Now, if I load data into a timestamptz with timezone set to utc, partition to 
cet-boundaries, query and aggredate with timezone set to cet, everything wil be 
ok, I think. My small testcase below shows that the row goes into the 
april-partition (as it should). The planner does the correct partition pruning 
according to specified filtering and set timezone. All good.

create table t (t_id bigserial, ts timestamptz) partition by range (ts);
create table t_2020_02 partition of t for values from ('2020-02-01 
00:00:00+01') to ('2020-03-01 00:00:00+01');
create table t_2020_03 partition of t for values from ('2020-03-01 
00:00:00+01') to ('2020-04-01 00:00:00+02');
create table t_2020_04 partition of t for values from ('2020-04-01 
00:00:00+02') to ('2020-05-01 00:00:00+02');

set timezone to 'utc';
insert into t (ts) values('2020-03-31 23:30:00');

Once again, thank you for invaluable feedback.


Yes, this should work just fine. The internal representation of timestamptz is 
always UTC, and it's only converted on entry/exit.

You can see this clearly if you create your partitions like above, and then do 
a "set timezone to 'America/Los_Angeles'" followed by \d+ t in psql. This will 
now show you what the partition bounds are in that timezone.

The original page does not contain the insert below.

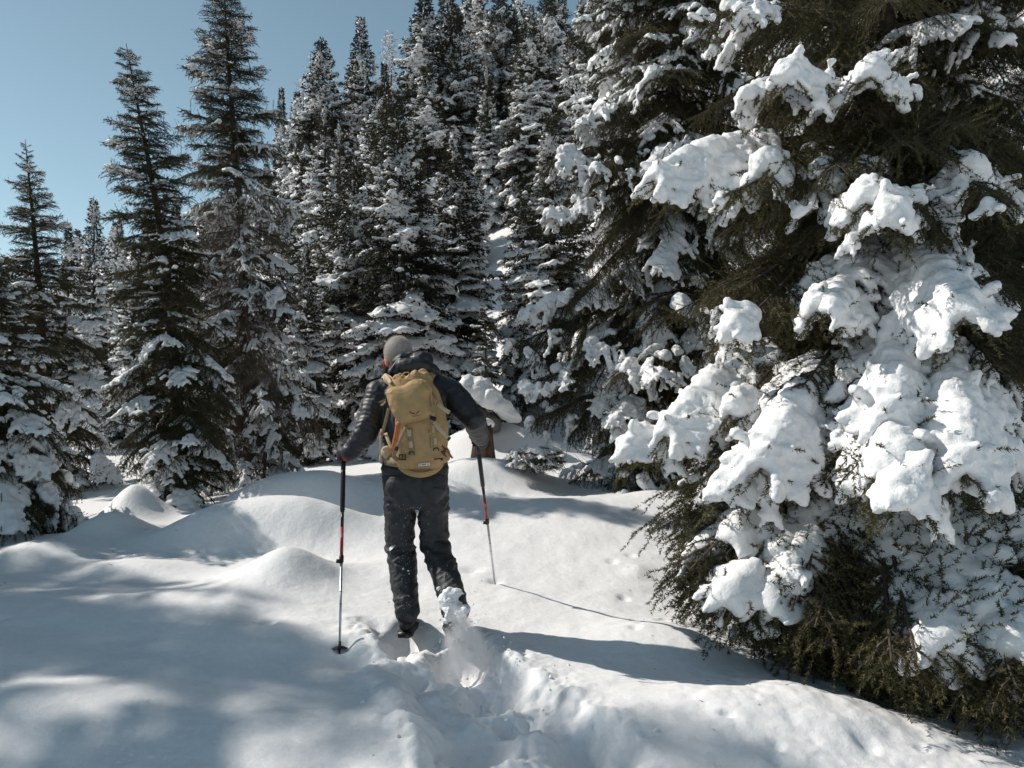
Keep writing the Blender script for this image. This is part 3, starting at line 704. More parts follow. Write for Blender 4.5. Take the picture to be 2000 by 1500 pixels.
# the slope: px, py of the top, distance, prototype, label, widening
SLOPE = [
    (795, 232, 14.6, 'near', 0, 'snowy spruce rising straight behind the head of the hiker', 1.22),
    (885, 245, 16.2, 'near', 1, 'snowy spruce right of the one behind the head of the hiker', 1.25),
    (700, 305, 15.6, 'near', 2, 'pale snow-dusted spruce left of the one behind the head of the hiker', 1.1),
    (640, 345, 18, 'near', 1, 'smaller snow-dusted spruce between the tall grey-brown spruce and the pale one', 1.2),
    (1085, 215, 15.5, 'near', 0, 'wide snowy spruce right of the blue snow gully', 1.15),
    (1030, 360, 17.0, 'near', 2, 'lower snowy spruce on the right edge of the blue snow gully', 1.0),
    (1040, 5, 30, 'near', 1, 'tall bright snowy spruce at the top of the blue snow gully', 1.25),
    (1068, -20, 33, 'near', 2, 'spruce tip right behind the tall bright spruce above the gully', 1.0),
    (958, 128, 31, 'near', 1, 'narrow spruce left of the tall bright one above the gully', .9),
    (815, -15, 34, 'near', 0, 'tall dark spruce highest in the middle of the slope', 1.2),
    (868, -40, 37, 'near', 1, 'spruce close to the right of the highest dark one', 1.1),
    (890, 5, 42, 'far', 1, 'thin spruce tip between the highest dark spruce and the bare larch', .8),
    (978, -25, 40, 'near', 2, 'dark spruce right of the snow-dusted larch at the top edge', 1.1),
    (735, 205, 30, 'near', 2, 'snowy spruce below and left of the highest dark spruce', 1.0),
    (643, 78, 42, 'near', 0, 'pointed dark spruce standing against the blue sky', 1.15),
    (716, 28, 44, 'near', 1, 'tall narrow spruce on the skyline left of the highest dark one', 1.05),
    (692, 105, 48, 'far', 0, 'spruce tip just left of the tall narrow skyline spruce', .9),
    (668, 240, 34, 'near', 1, 'spruce in front of the pointed dark skyline spruce', .95),
    (575, 175, 55, 'far', 2, 'small skyline spruce next to the tall grey-brown spruce', .9),
    (553, 168, 60, 'far', 1, 'smallest skyline spruce above the blue distance', .85),
    (598, 255, 40, 'far', 0, 'grey-green spruce between the tall grey-brown spruce and the pointed dark one', 1.0),
    (755, 120, 45, 'far', 1, 'pale spruce against the flank of the highest dark spruce', 1.0),
    (1115, 60, 38, 'near', 0, 'spruce by the upper patch of open snow', 1.0),
    (1150, -30, 44, 'far', 2, 'spruce at the upper edge above the patch of open snow', 1.2),
    (1190, 70, 24, 'near', 1, 'shaded spruce left of the crown of the big dark spruce', 1.1),
    (1005, -40, 46, 'far', 0, 'spruce in the gap above the gully', 1.0),
    (185, 385, 26, 'near', 1, 'dark spruce tip behind the left side of the leaning spruce', .9),
    (130, 440, 30, 'far', 0, 'distant spruce tip between the two left-hand spruces', .9),
    (152, 446, 34, 'far', 2, 'more distant spruce tip beside the one between the left-hand spruces', .8),
    (330, 420, 22, 'near', 0, 'spruce filling the gap between the leaning and the tall grey-brown spruce', 1.0),
    (420, 400, 24, 'near', 2, 'spruce hidden behind the tall grey-brown spruce', 1.0),
    (260, 500, 20, 'near', 1, 'low spruce behind the leaning dark spruce', 1.1),
    (30, 500, 20, 'near', 2, 'low spruce behind the spiky left-edge spruce', 1.1),
    (545, 380, 17, 'near', 0, 'snow-dusted spruce on the right flank of the tall grey-brown spruce', 1.0),
    (600, 470, 14.0, 'near', 1, 'low snowy spruce between the tall grey-brown spruce and the hiker', 1.0),
    (772, 170, 23.4, 'near', 2, 'spruce added to shade the gully, behind the one straight behind the head of the hiker', 1.2),  # added behind the front spruce to throw shade on the gully
    (842, 120, 27, 'near', 0, 'spruce added to shade the gully, between the highest dark spruce and the hiker', 1.25),  # second added spruce, farther up, placed for its shade on the gully
    (1085, -60, 40, 'near', 1, 'dark spruce reaching over the top edge right of the gully', 1.2),
    (935, -60, 48, 'far', 2, 'spruce reaching over the top edge above the gully', 1.1),
    (930, 330, 26, 'near', 0, 'spruce on the left rim of the blue snow gully', .95),
]
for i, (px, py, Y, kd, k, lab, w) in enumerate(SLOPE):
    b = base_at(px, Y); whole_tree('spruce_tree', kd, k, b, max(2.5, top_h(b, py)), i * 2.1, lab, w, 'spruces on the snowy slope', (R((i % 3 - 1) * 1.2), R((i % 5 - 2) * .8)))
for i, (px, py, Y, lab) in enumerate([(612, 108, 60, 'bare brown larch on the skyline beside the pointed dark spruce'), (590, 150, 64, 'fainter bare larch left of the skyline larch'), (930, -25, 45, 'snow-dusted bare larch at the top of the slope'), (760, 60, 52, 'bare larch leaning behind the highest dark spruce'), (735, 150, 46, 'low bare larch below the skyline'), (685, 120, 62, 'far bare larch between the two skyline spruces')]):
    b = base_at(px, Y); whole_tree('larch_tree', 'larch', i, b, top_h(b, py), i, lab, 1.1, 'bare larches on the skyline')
# the wood between and behind them
rng = random.Random(5)
taken = []
n = 0
while n < 70:
    Y = rng.uniform(24, 75); u = rng.uniform(-.62, .5); x = u * Y
    if -.06 < u < .01 and Y < 40: continue
    if .04 < u < .10 and 34 < Y < 62: continue
    if any((x - a) ** 2 + (Y - c) ** 2 < 3.2 ** 2 for a, c in taken): continue
    b = Vector((x, Y, gz(x, Y) - .05)); H = rng.uniform(5.5, 10)
    px = 1000 + u * F; lim = np.interp(px, [0, 200, 420, 560, 640, 720, 800, 2000], [470, 440, 380, 250, 200, 130, -20, -300])
    if 750 - (b.z + H - 1.5) / Y * F < lim: H = (1.5 + (750 - lim) / F * Y) - b.z
    if H < 2.5: 
        taken.append((x, Y)); n += 1; continue
    taken.append((x, Y)); n += 1
    whole_tree('spruce_tree', 'near' if Y < 40 else 'far', rng.randrange(3), b, H, rng.uniform(0, 6), 'snow-dusted spruce crowded among others high on the slope', rng.uniform(.9, 1.25), 'crowded spruces high on the slope')
# left of the picture: the spruces whose shade lies over the foreground
for i, (c_, a0, D, k) in enumerate([(3.70, -1.0, 13, 0), (4.15, .9, 15, 1), (2.45, -1.3, 12.5, 2), (1.6, -1.4, 16, 0), (4.75, 2.9, 11, 2), (.7, -1.4, 12, 1), (5.4, 4.9, 9, 1), (3.1, 1.2, 17, 2), (2.0, -1.2, 15, 1), (3.9, .6, 18, 0)]):
    a_ = a0 + D; x, y = -.945 * a_ + .326 * c_, .326 * a_ + .945 * c_
    z = gz(x, y) - .05; bough_tree('spruce_tree', (x, y, z), D * math.tan(SUN_EL) - z, .12, 165, cone(1.9, .8), 'spruce standing outside the left edge, shading the foreground snow', 80 + i, snow=light(.3), group='spruces outside the left edge', jag=(.45, 1.3), power=.9)

# small things on the snow behind the hiker
def sapling(px, pyt, Y, label, seed, rmax=.28):
    b = base_at(px, Y); H = top_h(b, pyt)
    bough_tree('spruce_sapling', b, H, .03, 60, cone(rmax, .7), label, seed, snow=mixed(.35, .5), pitch=(20, -25))
sapling(948, 590, 13.0, 'small snow-capped spruce sapling above the snowy boulder', 61, .42)
def capped(name, c, r, label, cat, seed, capname='snow_cap', mat='bark', cap=.42):
    g = Geo(); g.ell((0, 0, 0), r[0], r[1], r[2]); me = remesh(g, .04, 2); lumpy(me, .10, 2.2, .03, 6, seed); me.materials.clear(); me.materials.append(M[mat])
    o = obj(name, me, None, c); tag(o, label, cat)
    g = Geo(); g.ell((0, 0, r[2] * cap), r[0] * 1.10, r[1] * 1.10, r[2] * .86); g.ell((r[0] * .45, -r[1] * .3, r[2] * (cap - .25)), r[0] * .75, r[1] * .85, r[2] * .7); me = remesh(g, .03, 2); lumpy(me, .12, 2.0, .015, 7, seed + 1); me.materials.clear(); me.materials.append(M['snow_load'])
    obj(capname, me, o)
    return o
M['rock'] = simple_mat('grey_rock', (0.14, 0.13, 0.12), .9, .4, 6, .8, 30)
c = at(940, 790, 12.4); boulder = empty('boulder', c); tag(boulder, 'boulder under a thick sloping snow cap right of the hiker', 'boulder')
def lump_part(name, parts, mat, parent, voxel=.025, amp=.05, seed=3, it=3):
    g = Geo()
    for px, py, Y, rx, ry, rz in parts: g.ell(np.array(at(px, py, Y) - parent.location), rx, ry, rz, Euler((0, R(25), 0)))
    me = remesh(g, voxel, it); lumpy(me, amp, 3.2, .02, 9, seed); me.materials.clear(); me.materials.append(M[mat]); me.polygons.foreach_set('use_smooth', np.ones(len(me.polygons), dtype=bool)); return obj(name, me, parent)
lump_part('rock', [(925, 808, 12.4, .26, .30, .20), (950, 820, 12.5, .24, .30, .16)], 'rock', boulder, amp=.08)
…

You can also just specify the timestamps when you create your partition without 
including the timezone (+01) specifier. In this PostgreSQL will interpret it as 
whatever your current value for the timezone setting is, so as long as it's CET 
it should work fine, and you don't have to remember which months are in DST and 
which are not.


--
 Magnus Hagander
 Me: https://www.hagander.net/<http://www.hagander.net/>
 Work: https://www.redpill-linpro.com/<http://www.redpill-linpro.com/>

Thank you, Magnus. Especially for the last hint.